▶ **Directions**
In the records that follow, the lines from the one containing "Write the bpy" to the one containing "COL = SC.collection", inclusive, are to be given again exactly.

▶ **Data excerpts**
════
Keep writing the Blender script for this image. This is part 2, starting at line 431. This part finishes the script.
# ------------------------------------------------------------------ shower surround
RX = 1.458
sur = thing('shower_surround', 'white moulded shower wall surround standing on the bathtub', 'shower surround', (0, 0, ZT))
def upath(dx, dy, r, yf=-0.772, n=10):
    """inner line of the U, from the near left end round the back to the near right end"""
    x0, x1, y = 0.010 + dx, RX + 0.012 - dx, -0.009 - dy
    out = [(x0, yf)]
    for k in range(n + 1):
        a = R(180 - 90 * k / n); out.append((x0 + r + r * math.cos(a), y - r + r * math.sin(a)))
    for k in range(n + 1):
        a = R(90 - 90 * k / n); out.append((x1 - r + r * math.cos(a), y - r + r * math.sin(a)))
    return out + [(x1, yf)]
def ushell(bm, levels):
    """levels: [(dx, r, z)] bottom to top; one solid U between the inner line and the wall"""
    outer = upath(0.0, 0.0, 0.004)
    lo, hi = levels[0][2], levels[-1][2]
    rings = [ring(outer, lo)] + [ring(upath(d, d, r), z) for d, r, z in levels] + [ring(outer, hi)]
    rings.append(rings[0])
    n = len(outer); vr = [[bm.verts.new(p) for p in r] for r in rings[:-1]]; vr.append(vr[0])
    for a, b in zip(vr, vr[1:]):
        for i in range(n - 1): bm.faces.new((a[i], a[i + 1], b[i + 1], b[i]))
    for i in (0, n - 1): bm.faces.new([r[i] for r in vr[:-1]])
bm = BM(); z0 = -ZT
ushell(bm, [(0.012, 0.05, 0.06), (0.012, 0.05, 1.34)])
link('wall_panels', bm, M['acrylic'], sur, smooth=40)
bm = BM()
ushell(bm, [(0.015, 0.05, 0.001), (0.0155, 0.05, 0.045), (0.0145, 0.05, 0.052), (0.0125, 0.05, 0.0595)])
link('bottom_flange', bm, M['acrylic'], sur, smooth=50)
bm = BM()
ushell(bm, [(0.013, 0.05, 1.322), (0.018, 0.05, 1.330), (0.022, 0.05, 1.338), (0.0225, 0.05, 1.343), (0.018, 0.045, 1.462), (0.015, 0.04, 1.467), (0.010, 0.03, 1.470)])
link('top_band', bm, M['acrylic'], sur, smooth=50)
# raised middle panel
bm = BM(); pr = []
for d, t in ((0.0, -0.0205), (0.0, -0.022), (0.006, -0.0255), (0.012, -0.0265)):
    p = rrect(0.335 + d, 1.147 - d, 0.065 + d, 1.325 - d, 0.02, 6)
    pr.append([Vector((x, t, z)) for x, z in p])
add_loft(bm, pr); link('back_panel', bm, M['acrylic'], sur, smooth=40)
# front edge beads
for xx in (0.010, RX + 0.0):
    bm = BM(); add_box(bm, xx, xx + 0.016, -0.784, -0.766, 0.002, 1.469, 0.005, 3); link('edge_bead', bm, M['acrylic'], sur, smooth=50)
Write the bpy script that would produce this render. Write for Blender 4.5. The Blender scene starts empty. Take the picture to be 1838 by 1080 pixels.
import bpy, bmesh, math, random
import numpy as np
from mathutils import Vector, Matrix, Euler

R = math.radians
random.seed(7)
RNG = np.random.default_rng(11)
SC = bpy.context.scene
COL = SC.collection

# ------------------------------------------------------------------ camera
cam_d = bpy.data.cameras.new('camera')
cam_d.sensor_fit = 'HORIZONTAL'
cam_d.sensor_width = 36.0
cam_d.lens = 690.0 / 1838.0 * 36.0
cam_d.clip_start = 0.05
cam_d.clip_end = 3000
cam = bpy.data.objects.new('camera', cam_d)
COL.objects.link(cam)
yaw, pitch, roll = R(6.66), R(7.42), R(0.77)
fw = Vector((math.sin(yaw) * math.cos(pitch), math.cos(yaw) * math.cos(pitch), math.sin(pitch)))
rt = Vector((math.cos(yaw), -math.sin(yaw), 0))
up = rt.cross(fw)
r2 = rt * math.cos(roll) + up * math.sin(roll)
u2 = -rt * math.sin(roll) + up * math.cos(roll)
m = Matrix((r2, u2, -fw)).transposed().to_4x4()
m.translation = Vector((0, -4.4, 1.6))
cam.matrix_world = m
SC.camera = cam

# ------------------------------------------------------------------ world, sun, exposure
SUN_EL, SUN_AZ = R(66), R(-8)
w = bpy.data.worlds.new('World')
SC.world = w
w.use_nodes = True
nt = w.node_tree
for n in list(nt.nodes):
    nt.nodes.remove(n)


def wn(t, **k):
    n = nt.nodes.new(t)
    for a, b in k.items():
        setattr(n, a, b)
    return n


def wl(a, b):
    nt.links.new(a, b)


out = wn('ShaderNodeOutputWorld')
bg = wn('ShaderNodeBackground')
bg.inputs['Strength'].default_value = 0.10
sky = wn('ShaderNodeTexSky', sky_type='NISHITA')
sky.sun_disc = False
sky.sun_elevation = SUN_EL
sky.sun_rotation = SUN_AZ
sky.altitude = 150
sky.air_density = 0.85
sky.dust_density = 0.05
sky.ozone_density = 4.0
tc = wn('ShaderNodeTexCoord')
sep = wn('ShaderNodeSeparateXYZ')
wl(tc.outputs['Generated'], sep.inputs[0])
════
▶ **Complete answer**
Write the bpy script that would produce this render. Write for Blender 4.5. The Blender scene starts empty. Take the picture to be 1838 by 1080 pixels.
import bpy, bmesh, math, random
import numpy as np
from mathutils import Vector, Matrix, Euler

R = math.radians
random.seed(7)
RNG = np.random.default_rng(11)
SC = bpy.context.scene
COL = SC.collection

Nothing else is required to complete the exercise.